A Spanish Pit Stop in Bilbao

One of the great joys of this trip is that the stars aligned and I was able to meet up with friends I wasn’t sure I would ever see in person again and spend a day with them.

In 2019 I did the Camino de Santiago with my sister. On that trip we met two American women (S & R). The four of us started in St Jean Pied de Port on the same day, lamenting about the never ending up hill climb of the Pyrenees, and arrived in Santiago de Compostela together thirty three days later. Over the years we’ve kept in touch – more or less. S had let us know they were thinking of doing the Camino del Norte this year, so when my mid-youth crises reached a crescendo and i decided to run away to Europe, I reached out to see if there was a chance our paths could cross. 

We met in Bilbao, Spain. I had gotten an overnight bus from Porto and arrived in Bilbao as the sun was rising. 

River view from the bridge

My first, bleary impression of Bilbao was that it was wet and has the best tactiles (the raised lines and bumps on the sidewalks) that I’ve ever come across. The tactiles are extensive and consistent. The traffic lights don’t make noise, but at least you always know when you’re at a curb if you’re using a white cane. Even the bus station had great tactile all the way through it, you can follow them from the entrance all the way to the platform. 
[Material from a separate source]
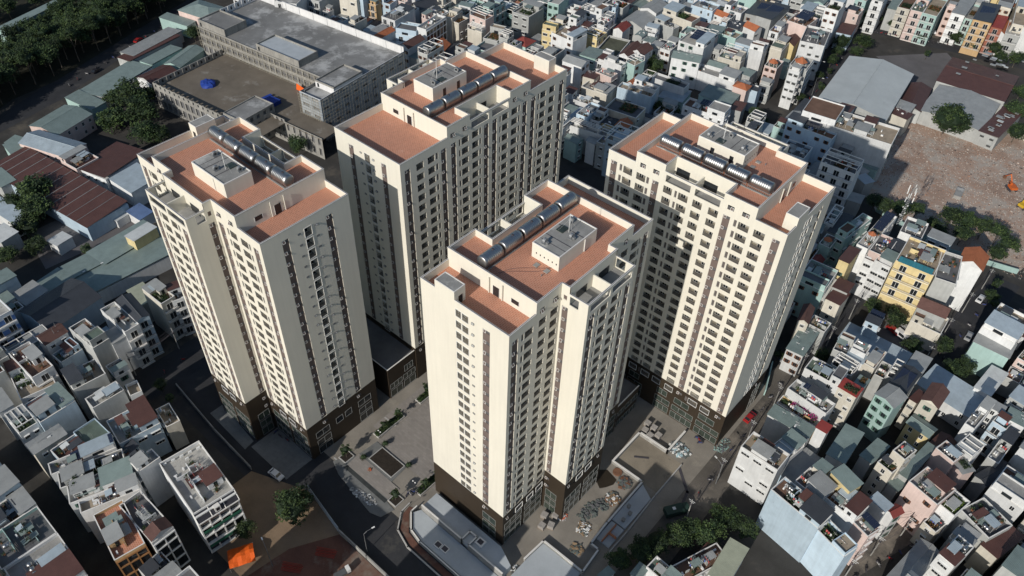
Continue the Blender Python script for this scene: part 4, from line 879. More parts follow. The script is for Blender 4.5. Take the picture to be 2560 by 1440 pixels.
(-172.2, 263.8, 8.2, 5.0, 2.0, 12.0, 'p', 'F', 'clut'),
(-176.4, 258.7, 5.5, 5.5, 10.0, 11.0, 'c', 'Sn', 'clut'),
(-169.1, 254.4, 12.4, 7.9, 5.0, 10.0, 'c', 'F', 'clut,clut,sheet'),
(-154.6, 261.0, 15.4, 5.0, 11.0, 12.0, 'b', 'F', 'clut'),
(-152.9, 265.6, 10.3, 3.9, 6.0, 13.0, 'w', 'F', 'clut'),
(-160.1, 267.6, 3.9, 6.8, 1.0, 11.0, 'w', 'Go', ''),
(-149.3, 278.9, 15.2, 5.2, 7.0, 11.0, 'w', 'D', 'plant'),
(-124.0, 294.5, 6.0, 4.7, 5.0, 12.0, 'p', 'Ho', ''),
(-129.2, 285.6, 14.0, 9.7, 6.0, 9.0, 't', 'Se', ''),
(-144.9, 276.4, 10.5, 10.9, 11.0, 7.0, 't', 'Sb', ''),
(-126.3, 270.3, 18.0, 7.2, 8.0, 11.0, 'w', 'F', 'tank,tank,solar,clut'),
(-146.9, 241.4, 13.6, 9.3, 9.0, 15.0, 'c', 'D', 'plant,plant'),
(-168.8, 241.9, 14.8, 4.9, 9.0, 10.0, 'w', 'F', 'clut'),
(-168.6, 239.0, 14.3, 5.1, 8.0, 5.0, 'g', 'Se', ''),
(-153.4, 224.1, 12.5, 3.2, 12.0, 11.0, 'w', 'F', 'frame,clut'),
(-143.8, 227.2, 7.5, 5.7, 7.0, 11.0, 'w', 'F', 'frame'),
(-153.6, 217.7, 5.8, 4.5, 1.0, 9.0, 't', 'Ge', ''),
(-118.8, 283.7, 4.3, 7.3, 12.0, 9.0, 'g', 'Sn', ''),
(-152.3, 334.5, 8.5, 7.7, 2.0, 12.0, 't', 'F', 'clut,tank'),
(-159.3, 332.2, 6.9, 8.5, 11.0, 12.0, 't', 'Se', ''),
(-164.8, 346.8, 7.0, 4.7, -4.0, 13.0, 'w', 'Go', ''),
(-148.2, 347.1, 6.8, 5.4, -9.0, 12.0, 'w', 'Go', ''),
(-134.1, 326.1, 6.3, 9.7, 12.0, 15.0, 'w', 'F', 'clut,tank'),
(-140.2, 314.0, 10.5, 6.4, 9.0, 12.0, 'c', 'F', 'clut,clut'),
(-143.0, 307.3, 8.0, 5.3, 10.0, 10.0, 'w', 'Ge', ''),
(-130.1, 309.8, 6.1, 5.3, 3.0, 10.0, 'g', 'Se', ''),
(-209.8, 296.9, 8.0, 4.8, 0.0, 13.0, 'w', 'F', 'tank,clut'),
(-217.2, 288.2, 8.9, 7.2, 11.0, 13.0, 'c', 'F', 'clut,tank,sheet'),
(-217.6, 300.9, 8.8, 6.5, 8.0, 14.0, 'w', 'F', 'clut,win'),
(-209.6, 306.1, 10.1, 6.6, 2.0, 14.0, 'w', 'F', 'clut,win'),
(-205.6, 312.7, 5.6, 5.2, 20.0, 13.0, 'b', 'F', 'clut,win'),
(-206.7, 319.0, 9.7, 7.0, 8.0, 14.0, 'g', 'F', 'plant,clut'),
(-225.9, 314.3, 5.7, 5.8, 7.0, 12.0, 'w', 'F', 'clut'),
(-181.2, 310.5, 6.6, 7.1, 15.0, 12.0, 'w', 'F', 'clut,sheet'),
(-178.4, 319.6, 11.4, 4.5, -6.0, 13.0, 'g', 'F', 'clut,tank'),
(-164.1, 359.7, 9.2, 8.3, 4.0, 12.0, 'w', 'F', 'clut'),
(-294.9, 227.8, 10.0, 6.1, 14.0, 19.0, 'c', 'F', 'win'),
(-290.7, 230.3, 4.4, 4.8, 17.0, 19.0, 'b', 'F', 'win'),
(-289.1, 234.6, 8.7, 4.8, 11.0, 16.0, 'o', 'F', 'bal,clut'),
(-284.5, 240.6, 6.8, 6.0, 13.0, 16.0, 'b', 'F', 'win'),
(-269.5, 233.7, 7.9, 14.6, 8.0, 17.0, 'w', 'F', 'clut,bal'),
(-257.8, 230.7, 10.2, 12.7, 23.0, 14.0, 'b', 'F', 'clut,plant,bal'),
(-250.7, 236.6, 5.0, 15.6, 10.0, 18.0, 'w', 'F', 'gridf,clut,tank'),
(-252.7, 252.4, 4.7, 9.5, 12.0, 16.0, 'c', 'F', 'clut'),
(-249.5, 253.2, 5.3, 7.2, 4.0, 14.0, 'c', 'F', 'plant'),
(-239.2, 257.4, 9.2, 6.3, 4.0, 18.0, 'p', 'F', 'frame,win,tank'),
(-244.2, 233.8, 7.4, 10.6, 21.0, 9.0, 'r', 'Go', ''),
(-238.1, 237.0, 7.2, 12.6, 16.0, 8.0, 'r', 'Gx', ''),
(-288.3, 227.1, 5.8, 9.0, 11.0, 9.0, 'b', 'Sn', ''),
(-277.9, 227.1, 7.4, 9.8, 21.0, 10.0, 'g', 'Sx', ''),
(-297.6, 225.8, 5.0, 8.5, 11.0, 10.0, 'b', 'Sa', ''),
(-242.7, 280.0, 8.5, 7.1, 11.0, 12.0, 't', 'F', 'frame,win,plant'),
(-262.6, 247.8, 8.3, 5.0, 1.0, 12.0, 'p', 'F', 'clut,tank'),
(-264.7, 253.8, 9.1, 6.3, 4.0, 13.0, 'w', 'F', 'clut'),
(-276.2, 256.6, 8.2, 11.8, -10.0, 12.0, 'g', 'Gx', ''),
(-255.7, 262.7, 6.8, 8.0, 14.0, 13.0, 'w', 'F', 'plant,clut,tank'),
(-258.2, 272.5, 8.1, 6.9, 11.0, 13.0, 't', 'F', 'clut'),
(-225.8, 246.1, 6.6, 10.0, 10.0, 12.0, 't', 'D', ''),
(-228.4, 254.6, 7.1, 10.5, 17.0, 13.0, 'g', 'F', 'plant,tank'),
(-312.1, 206.5, 11.1, 13.4, 28.0, 20.0, 'w', 'F', 'bal'),
(-307.6, 221.2, 7.3, 15.2, 12.0, 18.0, 'g', 'F', 'bal'),
(-408.0, 126.2, 5.5, 36.4, 17.0, 7.0, 't', 'Se', ''),
(-351.0, 182.7, 20.0, 13.6, 12.0, 9.0, 'p', 'He', ''),
(-356.8, 171.1, 18.0, 5.2, 13.0, 6.0, 't', 'Se', ''),
(-327.8, 123.6, 13.0, 29.4, 17.0, 5.0, 'w', 'Se', ''),
(-316.8, 136.8, 10.9, 13.4, 7.0, 6.0, 'w', 'Gn', ''),
(-331.2, 147.1, 7.2, 17.7, 12.0, 6.0, 't', 'Se', ''),
(-323.0, 153.5, 8.3, 17.9, 22.0, 6.0, 't', 'Ge', ''),
(-343.8, 148.6, 7.8, 29.2, 11.0, 5.0, 'g', 'Sn', ''),
(-347.4, 151.8, 8.6, 28.7, 13.0, 5.0, 'g', 'Sa', ''),
(-320.9, 106.0, 16.8, 6.7, 9.0, 5.0, 't', 'Se', ''),
(-311.8, 73.3, 5.6, 5.1, 19.0, 5.0, 't', 'Se', ''),
(-310.4, 91.1, 14.6, 17.2, 16.0, 7.0, 'p', 'Ge', ''),
(-306.4, 71.0, 8.5, 5.7, -5.0, 6.0, 't', 'Se', ''),
(-295.3, 80.6, 22.8, 9.8, 19.0, 8.0, 'p', 'Gb', 'win'),
(-278.4, 82.5, 9.6, 9.2, 7.0, 8.0, 'p', 'F', 'ac,clut'),
(-272.0, 69.4, 58.2, 16.2, 8.0, 6.0, 'b', 'Sn', 'ribs'),
(-270.8, 90.4, 15.0, 19.2, 14.0, 7.0, 'w', 'Sn', ''),
(-254.5, 90.2, 13.2, 11.4, 4.0, 7.0, 'w', 'Sb', ''),
(-239.7, 82.7, 7.6, 5.3, 5.0, 4.0, 'w', 'Sl', ''),
(-227.3, 70.5, 10.4, 21.3, 5.0, 5.0, 'w', 'Se', ''),
(-226.7, 55.0, 8.5, 9.3, 0.0, 5.0, 'w', 'Se', ''),
(-217.0, 65.7, 12.1, 29.6, -2.0, 5.0, 'w', 'Se', 'ac'),
(-225.7, 44.9, 8.8, 11.0, 11.0, 5.0, 'w', 'Se', ''),
(-223.1, 75.1, 4.8, 8.7, 7.0, 9.0, 'y', 'Sw', ''),
(-290.6, 58.7, 11.2, 5.3, 1.0, 6.0, 'g', 'Se', ''),
(-271.3, 51.5, 18.2, 5.4, 7.0, 6.0, 'w', 'Sb', ''),
(-259.4, 45.2, 7.9, 6.1, 8.0, 6.0, 'g', 'Sw', ''),
(-245.7, 57.1, 5.2, 5.6, 9.0, 4.0, 'w', 'Sw', 'open'),
(-243.8, 77.5, 3.1, 5.3, 8.0, 3.0, 'w', 'Sw', 'open'),
(-222.4, 37.5, 7.7, 7.3, 8.0, 8.0, 'w', 'Sa', ''),
(-197.4, 60.0, 9.0, 5.0, -5.0, 8.0, 'g', 'Sy', ''),
(-18.9, 104.8, 4.5, 11.3, 4.0, 7.0, 'w', 'Sy', ''),
(-28.6, 92.0, 7.1, 3.9, -4.0, 8.0, 'w', 'F', 'clut'),
(-33.0, 88.8, 2.3, 3.6, 0.0, 7.0, 'w', 'Se', ''),
(-38.6, 83.6, 1.9, 3.3, -9.0, 6.0, 'w', 'Se', ''),
(-26.2, 131.6, 10.2, 6.3, -1.0, 16.0, 'w', 'F', 'sheet,tank,win,clut'),
(-24.0, 102.4, 3.2, 9.8, -4.0, 5.0, 'r', 'Sn', ''),
(-241.0, 290.6, 5.7, 9.3, 11.0, 12.0, 'b', 'F', 'clut'),
(-24.1, 100.1, 4.6, 14.6, -21.0, 6.0, 'g', 'F', 'clut'),
(-93.5, 8, 15, 22, 0, 22, 'w', 'F', 'tank,clut'),
(-65, 15, 18, 20, 0, 27.5, 'w', 'F', 'tank,clut'),
(-36.5, 45, 13, 17, 0, 34, 'c', 'F', 'tank,clut')]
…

Tactiles at the Bilbao bus station

Bilbao is a cute place. I was only there for one night but what I saw of it I really liked. The old town was lovely and I liked their bridge. 
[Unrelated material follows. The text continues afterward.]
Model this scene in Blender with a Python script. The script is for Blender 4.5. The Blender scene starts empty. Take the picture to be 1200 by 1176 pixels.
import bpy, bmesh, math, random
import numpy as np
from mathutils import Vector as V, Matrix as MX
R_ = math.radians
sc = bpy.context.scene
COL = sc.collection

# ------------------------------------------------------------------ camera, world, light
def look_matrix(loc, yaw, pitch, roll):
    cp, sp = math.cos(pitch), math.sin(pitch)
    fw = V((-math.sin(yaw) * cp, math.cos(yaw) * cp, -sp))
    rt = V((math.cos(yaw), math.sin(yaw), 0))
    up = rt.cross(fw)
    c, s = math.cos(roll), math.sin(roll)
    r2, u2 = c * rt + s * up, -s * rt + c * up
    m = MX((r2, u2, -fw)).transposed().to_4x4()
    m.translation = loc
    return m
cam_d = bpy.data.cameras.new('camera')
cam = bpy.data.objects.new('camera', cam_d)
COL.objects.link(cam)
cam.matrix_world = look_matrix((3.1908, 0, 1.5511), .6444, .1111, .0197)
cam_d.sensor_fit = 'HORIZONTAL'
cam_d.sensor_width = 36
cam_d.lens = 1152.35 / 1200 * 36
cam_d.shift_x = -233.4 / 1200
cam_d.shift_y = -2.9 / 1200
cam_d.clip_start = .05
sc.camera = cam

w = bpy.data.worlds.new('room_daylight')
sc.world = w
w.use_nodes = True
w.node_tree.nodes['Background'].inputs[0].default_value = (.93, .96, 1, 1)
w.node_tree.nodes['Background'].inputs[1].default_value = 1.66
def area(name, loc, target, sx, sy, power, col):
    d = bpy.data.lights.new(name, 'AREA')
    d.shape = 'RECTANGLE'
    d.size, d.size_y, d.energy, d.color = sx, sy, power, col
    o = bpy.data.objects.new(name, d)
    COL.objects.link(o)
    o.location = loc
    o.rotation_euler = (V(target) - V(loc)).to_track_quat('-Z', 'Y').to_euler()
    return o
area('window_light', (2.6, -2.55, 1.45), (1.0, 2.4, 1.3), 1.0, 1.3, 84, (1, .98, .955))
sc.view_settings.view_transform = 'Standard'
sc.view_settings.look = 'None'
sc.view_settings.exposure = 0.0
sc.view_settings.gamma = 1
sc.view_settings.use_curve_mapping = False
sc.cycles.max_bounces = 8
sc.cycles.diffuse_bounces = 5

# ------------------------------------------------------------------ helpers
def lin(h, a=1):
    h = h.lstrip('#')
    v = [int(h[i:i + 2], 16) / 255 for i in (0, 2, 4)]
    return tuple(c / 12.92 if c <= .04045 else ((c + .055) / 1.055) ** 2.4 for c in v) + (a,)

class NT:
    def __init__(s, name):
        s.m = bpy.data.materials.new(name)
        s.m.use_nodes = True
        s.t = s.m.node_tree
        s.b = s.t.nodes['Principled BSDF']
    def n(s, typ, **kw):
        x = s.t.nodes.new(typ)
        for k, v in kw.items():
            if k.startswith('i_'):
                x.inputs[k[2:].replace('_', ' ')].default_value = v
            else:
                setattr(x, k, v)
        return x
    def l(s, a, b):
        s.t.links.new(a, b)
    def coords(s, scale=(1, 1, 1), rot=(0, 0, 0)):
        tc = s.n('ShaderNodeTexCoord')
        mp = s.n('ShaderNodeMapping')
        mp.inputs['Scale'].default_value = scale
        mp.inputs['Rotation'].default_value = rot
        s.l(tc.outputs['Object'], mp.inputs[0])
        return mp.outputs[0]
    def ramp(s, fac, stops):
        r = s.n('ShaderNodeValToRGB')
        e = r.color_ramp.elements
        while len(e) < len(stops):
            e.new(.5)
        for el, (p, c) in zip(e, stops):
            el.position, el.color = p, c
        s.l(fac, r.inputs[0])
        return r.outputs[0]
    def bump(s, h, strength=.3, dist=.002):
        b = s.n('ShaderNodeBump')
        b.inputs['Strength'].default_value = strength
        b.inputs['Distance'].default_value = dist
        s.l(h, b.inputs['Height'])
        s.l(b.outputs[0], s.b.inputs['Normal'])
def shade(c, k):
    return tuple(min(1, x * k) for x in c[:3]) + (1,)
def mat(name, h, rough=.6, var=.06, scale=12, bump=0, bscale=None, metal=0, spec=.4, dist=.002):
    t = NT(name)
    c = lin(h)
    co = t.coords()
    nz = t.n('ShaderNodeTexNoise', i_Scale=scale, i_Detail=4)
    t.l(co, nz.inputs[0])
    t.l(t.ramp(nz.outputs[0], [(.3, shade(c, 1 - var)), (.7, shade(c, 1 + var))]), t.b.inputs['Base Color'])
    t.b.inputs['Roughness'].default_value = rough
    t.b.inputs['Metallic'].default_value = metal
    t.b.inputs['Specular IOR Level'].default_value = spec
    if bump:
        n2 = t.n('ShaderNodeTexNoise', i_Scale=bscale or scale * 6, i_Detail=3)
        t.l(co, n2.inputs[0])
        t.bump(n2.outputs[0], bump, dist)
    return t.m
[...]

I think what Bilbao might be most known for (although I can’t say for certain because I haven’t looked it up and I refuse to do so) is the Guggenheim Museum. The three of us spent the morning confused by the modern art. All the art is impressive. Some of it made me think I, too, could be an artist. Some of it made me dizzy (literally, not metaphorically). And some of it I actually liked. All of it baffling. When it comes to art, I am not sophisticated. If the painting or sculpture isn’t of a thing I recognise, I have no clue how to tell if it’s good or not. And abstract art makes me feel nothing other than mild confusion. What can I say? I’m an uncultured swine. 
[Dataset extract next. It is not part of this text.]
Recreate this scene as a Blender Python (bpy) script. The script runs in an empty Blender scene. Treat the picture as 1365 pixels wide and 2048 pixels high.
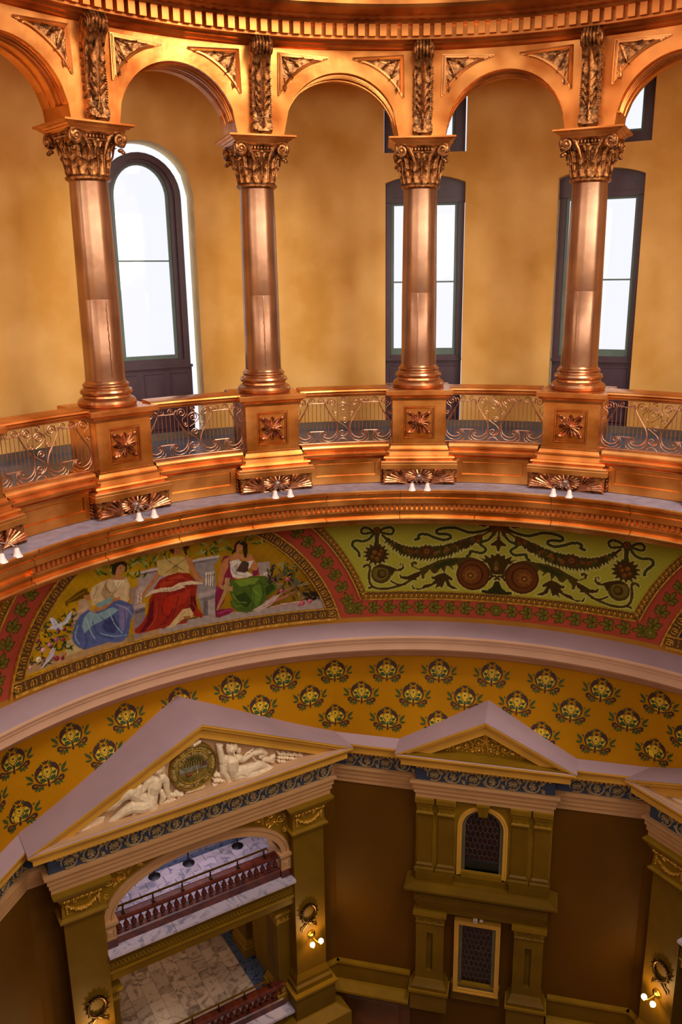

As a cherry on top of a pretty great day, I got a free upgrade at my hostel. Instead of a six bed dorm, I got assigned a two bed dorm. The luxury! Ensuite bathroom and everything. It was such an appreciated bonus, especially considering how exhausted overnight buses leave me. 

It was just a brief, damp interlude in Bilbao so i didn’t have time for a walking tour or to really absorb the atmosphere. My main take away are mostly that Spain’s fresh orange juice is as good as ever and the rest of Europe should take note of how Bilbao utilises tactiles. Including London, Bilbao has been the most accessible city I’ve been to on this trip.